In: Finance
Burton Co., based in the U.S., considers a project in which it has an initial outlay of $2 million and expects to receive 6 million Swiss francs (SF) in one year. The spot rate of the franc is $.90. Burton Co. decides to purchase put options on Swiss francs with an exercise price of $.88 and a premium of $.02 per unit to hedge its receivables. It has a required rate of return of 18 percent.
a. Determine the net present value of this project for Burton Co. based on the forecast that the Swiss franc will be valued at $.80 at the end of one year. (4 Points)

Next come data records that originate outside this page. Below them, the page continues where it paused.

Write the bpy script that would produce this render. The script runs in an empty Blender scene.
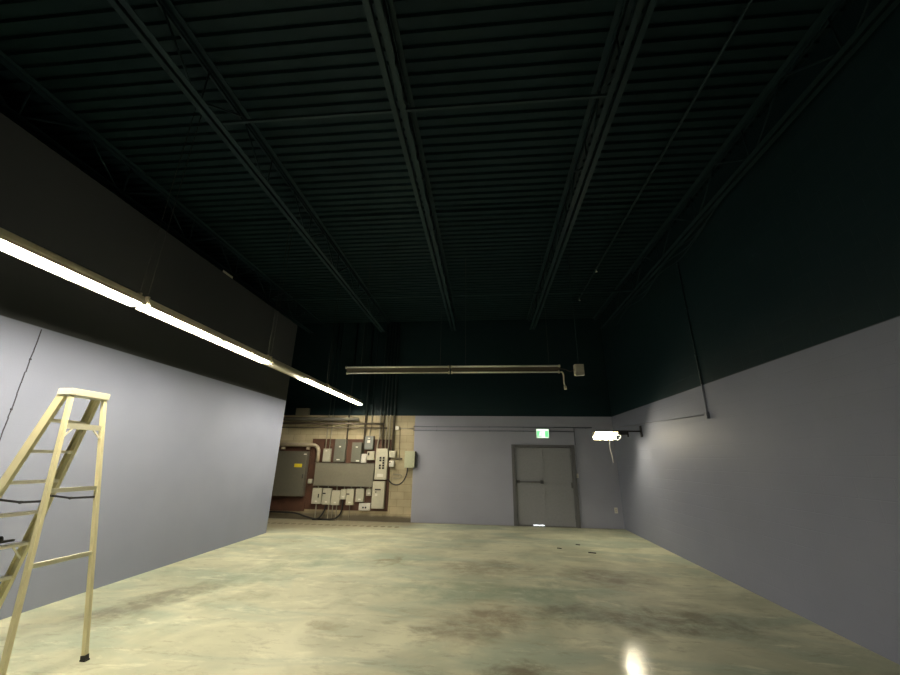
import bpy, bmesh, math, random
from mathutils import Vector, Matrix
C = bpy.context.scene.collection
SC = bpy.context.scene
random.seed(4)

# ------------------------------------------------------------------ camera, world, exposure
cam_data = bpy.data.cameras.new('camera')
cam = bpy.data.objects.new('camera', cam_data); C.objects.link(cam)
cam_data.sensor_fit = 'HORIZONTAL'; cam_data.sensor_width = 36.0
cam_data.lens = 372.66 / 900 * 36.0
cam_data.clip_start = 0.05; cam_data.clip_end = 100
YAW, PITCH, ROLL = 0.0970, 0.3180, 0.0160
cam.matrix_world = (Matrix.Translation((0, 0, 1.7)) @ Matrix.Rotation(YAW, 4, 'Z')
                    @ Matrix.Rotation(math.pi/2 + PITCH, 4, 'X') @ Matrix.Rotation(ROLL, 4, 'Z'))
SC.camera = cam
w = bpy.data.worlds.new('world'); SC.world = w; w.use_nodes = True
w.node_tree.nodes['Background'].inputs[0].default_value = (0.5, 0.65, 0.7, 1)
w.node_tree.nodes['Background'].inputs[1].default_value = 0.0
SC.view_settings.view_transform = 'Standard'; SC.view_settings.look = 'None'
SC.view_settings.gamma = 1; SC.view_settings.use_curve_mapping = False
SC.view_settings.exposure = 0.0
TUBE_POWER = 128.0          # emission of a lit tube
TUBE_NEAR = 300.0           # tube nearest the camera, emission raised so it dominates the ladder shadow
WORK_POWER = 230.0          # emission of the work light face
LAMP_COL = (1.0, 0.90, 0.72)

# ------------------------------------------------------------------ room dimensions
XL, XR, D = -5.21, 3.704, 11.58      # partition face, right wall face, back wall face
YR = -5.2                            # rear wall
XO = -7.6                            # outer left wall
ZD = 6.1                             # underside of the roof deck
ZP = 5.22                            # top of the partition
ZB = 3.0                             # where the lilac paint stops

# ------------------------------------------------------------------ materials
def new_mat(name):
    m = bpy.data.materials.new(name); m.use_nodes = True
    n = m.node_tree.nodes; l = m.node_tree.links
    return m, n, l, n['Principled BSDF']
def mat(name, col, rough=0.5, metal=0.0, vary=0.06, scale=18.0, spec=0.5):
    m, n, l, b = new_mat(name)
    b.inputs['Roughness'].default_value = rough; b.inputs['Metallic'].default_value = metal
    b.inputs['Specular IOR Level'].default_value = spec
    g = n.new('ShaderNodeNewGeometry'); t = n.new('ShaderNodeTexNoise'); t.inputs['Scale'].default_value = scale
    t.inputs['Detail'].default_value = 3
    l.new(g.outputs['Position'], t.inputs['Vector'])
    mx = n.new('ShaderNodeMix'); mx.data_type = 'RGBA'
    mx.inputs[6].default_value = (*[c*(1-vary*2) for c in col], 1); mx.inputs[7].default_value = (*[min(1, c*(1+vary*2)) for c in col], 1)
    l.new(t.outputs['Fac'], mx.inputs[0]); l.new(mx.outputs[2], b.inputs['Base Color'])
    return m
def emit(name, col, s):
    m, n, l, b = new_mat(name)
    b.inputs['Base Color'].default_value = (0.8, 0.8, 0.8, 1)
    b.inputs['Emission Color'].default_value = (*col, 1); b.inputs['Emission Strength'].default_value = s
    return m

def mathn(n, l, op, a, b=None, clamp=False):
    x = n.new('ShaderNodeMath'); x.operation = op; x.use_clamp = clamp
    for i, v in enumerate((a, b)):
        if v is None: continue
        if isinstance(v, (int, float)): x.inputs[i].default_value = v
        else: l.new(v, x.inputs[i])
    return x.outputs[0]
def mixc(n, l, f, a, b):
    x = n.new('ShaderNodeMix'); x.data_type = 'RGBA'
    for s, v in ((0, f), (6, a), (7, b)):
        if isinstance(v, tuple): x.inputs[s].default_value = (*v, 1)
        elif isinstance(v, (int, float)): x.inputs[s].default_value = v
        else: l.new(v, x.inputs[s])
    return x.outputs[2]
def step(n, l, v, edge, soft=0.01):
    x = n.new('ShaderNodeMapRange'); x.inputs[1].default_value = edge - soft; x.inputs[2].default_value = edge + soft
    l.new(v, x.inputs[0]); return x.outputs[0]

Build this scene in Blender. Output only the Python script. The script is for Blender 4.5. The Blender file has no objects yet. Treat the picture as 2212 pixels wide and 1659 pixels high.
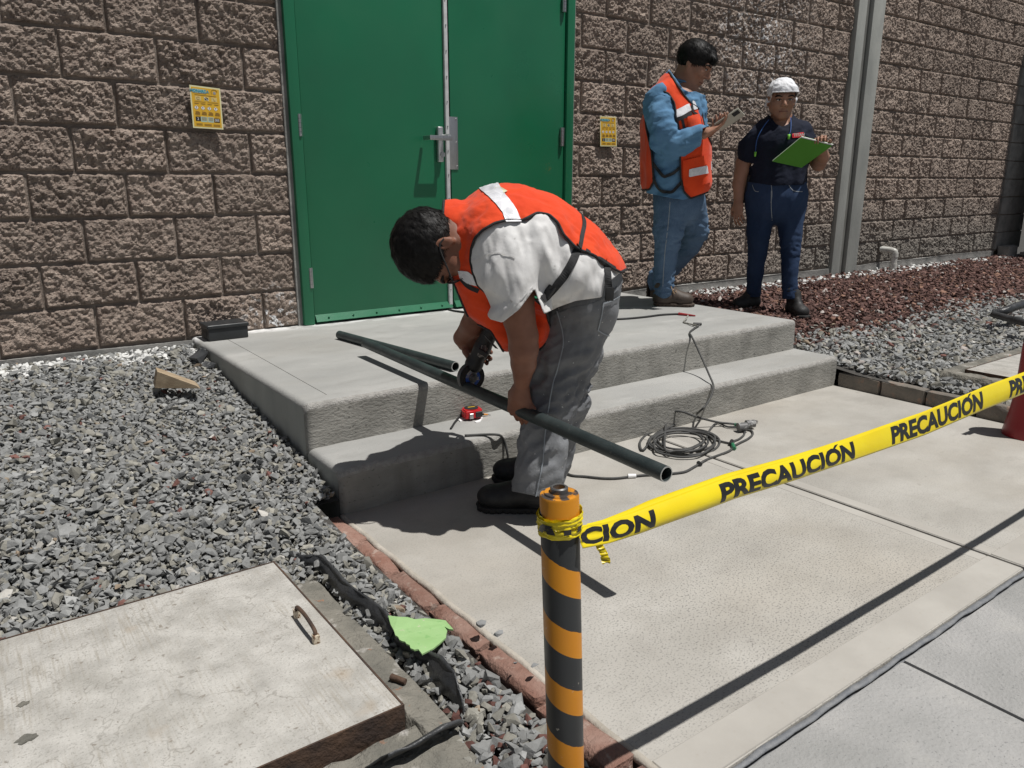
import bpy, bmesh, math, random, time
import numpy as np
from mathutils import Vector, Matrix
from mathutils.bvhtree import BVHTree
T0 = time.time()
random.seed(7); RNG = np.random.default_rng(7)
SC = bpy.context.scene
COL = SC.collection
# ------------------------------------------------------------------ camera, sky, sun, exposure
FPX, CX, CY = 1660.0, 1106.0, 829.5
PITCH, YAW = math.radians(14.7), math.radians(36.2)
CAMP = np.array([0, 0, 1.082])
cd = bpy.data.cameras.new("camera"); cam = bpy.data.objects.new("camera", cd); COL.objects.link(cam)
cam.location = CAMP; cam.rotation_euler = (math.pi/2 - PITCH, 0, -YAW)
cd.sensor_width = 36.0; cd.lens = 36.0*FPX/2212.0; cd.clip_start = .05; cd.clip_end = 500
SC.camera = cam
w = bpy.data.worlds.new("World"); SC.world = w; w.use_nodes = True
nt = w.node_tree; nt.nodes.clear()
sky = nt.nodes.new("ShaderNodeTexSky"); sky.sky_type = 'NISHITA'; sky.sun_disc = False
sky.sun_elevation = math.radians(70.2); sky.sun_rotation = math.radians(146.3); sky.altitude = 2200
bg = nt.nodes.new("ShaderNodeBackground"); bg.inputs[1].default_value = .052
wo = nt.nodes.new("ShaderNodeOutputWorld")
hs_ = nt.nodes.new("ShaderNodeHueSaturation"); hs_.inputs['Saturation'].default_value = .42
nt.links.new(sky.outputs[0], hs_.inputs['Color']); nt.links.new(hs_.outputs[0], bg.inputs[0]); nt.links.new(bg.outputs[0], wo.inputs[0])
sd = bpy.data.lights.new("sun", 'SUN'); sd.energy = 4.5; sd.angle = math.radians(.55); sd.color = (1, .97, .93)
sun = bpy.data.objects.new("sun", sd); COL.objects.link(sun)
SUND = np.array([-.2, .3, -1.0])
sun.rotation_euler = Vector(SUND).to_track_quat('-Z', 'Y').to_euler(); sun.location = (1, -2, 8)
SC.view_settings.view_transform = 'Standard'; SC.view_settings.look = 'None'
SC.view_settings.exposure = -.1; SC.view_settings.gamma = 1; SC.view_settings.use_curve_mapping = False
SC.cycles.max_bounces = 6; SC.cycles.transparent_max_bounces = 8

# ------------------------------------------------------------------ measuring helpers (a photo pixel of the 2212 wide frame to a point of the place)
FH = np.array([math.sin(YAW), math.cos(YAW), 0]); RT = np.array([math.cos(YAW), -math.sin(YAW), 0])
FW = FH*math.cos(PITCH) - np.array([0, 0, math.sin(PITCH)]); UPV = FH*math.sin(PITCH) + np.array([0, 0, math.cos(PITCH)])
UP = np.array([0, 0, 1.0])
def ray(x, y): return FW + RT*(x-CX)/FPX + UPV*(CY-y)/FPX
def onz(x, y, z): d = ray(x, y); return CAMP + d*(z-CAMP[2])/d[2]
def ony(x, y, Y): d = ray(x, y); return CAMP + d*(Y-CAMP[1])/d[1]
def onx(x, y, X): d = ray(x, y); return CAMP + d*(X-CAMP[0])/d[0]
def at(x, y, H): d = ray(x, y); return CAMP + d*(H/(d@FH))
def proj(P):
    v = np.asarray(P, float) - CAMP; z = v@FW
    return np.stack([CX + FPX*(v@RT)/z, CY - FPX*(v@UPV)/z], -1)

# ------------------------------------------------------------------ object helpers
def link(o, parent=None):
    COL.objects.link(o)
    if parent is not None: o.parent = parent
    return o
def tag(o, label=None, cat=None, group=None, kind=None):
    if label: o['label'] = label
    if cat: o['category'] = cat
    if group: o['group'] = group
    if kind: o['kind'] = kind
    return o
def empty(name, loc, label, cat, group=None):
    o = bpy.data.objects.new(name, None); o.location = loc; o.empty_display_size = .1
    link(o); return tag(o, label, cat, group)
def rawmesh(name, V, F, smooth=False, mats=None, midx=None, col=None):
    """fast mesh from numpy arrays; F is (n,3) or (n,4) or a list of both"""
    me = bpy.data.meshes.new(name)
    V = np.asarray(V, np.float32)
    Fs = F if isinstance(F, list) and isinstance(F[0], np.ndarray) and F[0].ndim == 2 else [F]
    Fs = [np.asarray(f, np.int32) for f in Fs if len(f)]
    nl = sum(f.size for f in Fs); nf = sum(len(f) for f in Fs)
    me.vertices.add(len(V)); me.vertices.foreach_set("co", V.ravel())
    me.loops.add(nl); me.loops.foreach_set("vertex_index", np.concatenate([f.ravel() for f in Fs]))
    me.polygons.add(nf)
    tot = np.concatenate([np.full(len(f), f.shape[1], np.int32) for f in Fs])
    st = np.concatenate([[0], np.cumsum(tot)[:-1]]).astype(np.int32)
    me.polygons.foreach_set("loop_start", st)
    try: me.polygons.foreach_set("loop_total", tot)
    except Exception: pass
    me.polygons.foreach_set("use_smooth", np.full(nf, bool(smooth)))
    if midx is not None: me.polygons.foreach_set("material_index", np.asarray(midx, np.int32))
    if mats: 
        for m in (mats if isinstance(mats, (list, tuple)) else [mats]): me.materials.append(m)
    if col is not None:
        a = me.color_attributes.new("tint", 'FLOAT_COLOR', 'POINT')
        c = np.ones((len(V), 4), np.float32); c[:, :3] = col; a.data.foreach_set("color", c.ravel())
    me.update(calc_edges=True); me.validate()
    return me
def mobj(name, me, parent=None, loc=None):
    """link a mesh whose vertices are in world space; under a parent they stay where they are"""
    o = bpy.data.objects.new(name, me); link(o, parent)
    if parent is not None and loc is None:
        o.matrix_parent_inverse = parent_inv(parent)
    if loc is not None: o.location = loc
    return o
def wmat(o):
    m = Matrix.LocRotScale(o.location, o.rotation_euler, o.scale)
    if o.parent is not None: m = wmat(o.parent) @ o.matrix_parent_inverse @ m
    return m
def parent_inv(p): return wmat(p).inverted()
class B:
    """collects simple shapes into one bmesh"""
    def __init__(s): s.bm = bmesh.new()
    def box(s, lo, hi, bevel=0, seg=2, M=None):
        r = bmesh.ops.create_cube(s.bm, size=1); vs = r['verts']
        lo = np.array(lo); hi = np.array(hi)
        for v in vs: v.co = Vector((lo+hi)/2 + np.array(v.co)*(hi-lo))
        if bevel:
            es = list({e for v in vs for e in v.link_edges})
            rr = bmesh.ops.bevel(s.bm, geom=es, offset=bevel, segments=seg, affect='EDGES', profile=.6)
            vs = list({v for f in rr['faces'] for v in f.verts} | {v for v in vs if v.is_valid})
        if M is not None: bmesh.ops.transform(s.bm, matrix=M, verts=vs)
        return s
    def cyl(s, a, b, r, r2=None, n=24, cap=True):
        a = Vector(a); b = Vector(b); d = b-a
        m = Matrix.Translation((a+b)/2) @ d.to_track_quat('Z', 'Y').to_matrix().to_4x4()
        bmesh.ops.create_cone(s.bm, cap_ends=cap, segments=n, radius1=r, radius2=r if r2 is None else r2, depth=d.length, matrix=m)
        return s
    def ell(s, c, r, M=None, u=16, v=10):
        m = Matrix.Translation(Vector(c)) @ (M.to_4x4() if M is not None else Matrix()) @ Matrix.Diagonal((*r, 1))
        bmesh.ops.create_uvsphere(s.bm, u_segments=u, v_segments=v, radius=1, matrix=m); return s
    def lathe(s, prof, c, n=32, axis=None):
        """prof: (r,z) list round the axis through c"""
        q = Vector(axis).to_track_quat('Z', 'Y') if axis is not None else None
        rows = []
        for r, z in prof:
            row = []
            for i in range(n):
                a = 2*math.pi*i/n; v = Vector((r*math.cos(a), r*math.sin(a), z))
                if q: v = q @ v
                row.append(s.bm.verts.new(v+Vector(c)))
            rows.append(row)
        for k in range(len(rows)-1):
            for i in range(n):
                j = (i+1) % n
                s.bm.faces.new((rows[k][i], rows[k][j], rows[k+1][j], rows[k+1][i]))
        if prof[0][0] > 0: s.bm.faces.new(rows[0][::-1])
        if prof[-1][0] > 0: s.bm.faces.new(rows[-1])
        return s
    def poly(s, pts, vec):
        """prism: polygon pts extruded along vec"""
        vec = Vector(vec); a = [s.bm.verts.new(Vector(p)) for p in pts]; b = [s.bm.verts.new(Vector(p)+vec) for p in pts]
        n = len(a); s.bm.faces.new(a[::-1]); s.bm.faces.new(b)
        for i in range(n): s.bm.faces.new((a[i], a[(i+1) % n], b[(i+1) % n], b[i]))
        return s
    def tube(s, pts, r, n=8, closed=False):
        V, F = tube_arrays(pts, r, n, closed)
        vs = [s.bm.verts.new(v) for v in V]
        for f in F:
            try: s.bm.faces.new([vs[i] for i in f])
            except ValueError: pass
        return s
    def mesh(s, name, mats=None, smooth=False, angle=None):
        bmesh.ops.recalc_face_normals(s.bm, faces=s.bm.faces)
        me = bpy.data.meshes.new(name); s.bm.to_mesh(me); s.bm.free()
        if mats:
            for m in (mats if isinstance(mats, (list, tuple)) else [mats]): me.materials.append(m)
        if smooth:
            me.polygons.foreach_set("use_smooth", np.ones(len(me.polygons), bool))
            if angle: me.set_sharp_from_angle(angle=math.radians(angle))
        return me
    def obj(s, name, mat, parent=None, smooth=False, angle=None, loc=None):
        return mobj(name, s.mesh(name, mat, smooth, angle), parent, loc)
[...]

b. Assume the same information in part (a), but with the following adjustment. While Burton expected to receive 6 million Swiss francs, assume that there were unexpected weak economic conditions in Switzerland after Burton initiated the project. Consequently, Burton received only 4 million Swiss francs at the end of the year. Also assume that the spot rate of the franc at the end of the year was $.89. Determine the net present value of this project for Burton Co. if these conditions occur. (4 Points)
Part-A:
As at the end of year, the option’s exercise price ($0.88) is greater than the market price ($0.80), so the Burton Co. will exercise its put option. Burton’s cash flow would be;
Cash Outlay = $2 million
Put Option Premium = (6 million SF * $0.02) = $0.12 million
Cash Inflow = (6 million SF * $0.88) = $5.28 million
NPV = PV of Cash Inflows – PV of Cash Outflows
= ($2 million + $0.12 million) – ($5.28 million * PVF @ 18% for 1 years)
= 2,120,000 – ($5,280,000 * 0.84745)
= S2,354,536
Part-2:
As at the end of year, the option’s exercise price ($0.88) is less than market price ($0.89), so Burton will not exercise its put instead convert the inflow at market rate;
Cash Inflow= (4 million SF * $0.89) = $3.56 million
Initial Cash Outlay and Put premium will remain same as circumstances changed after initiation of project.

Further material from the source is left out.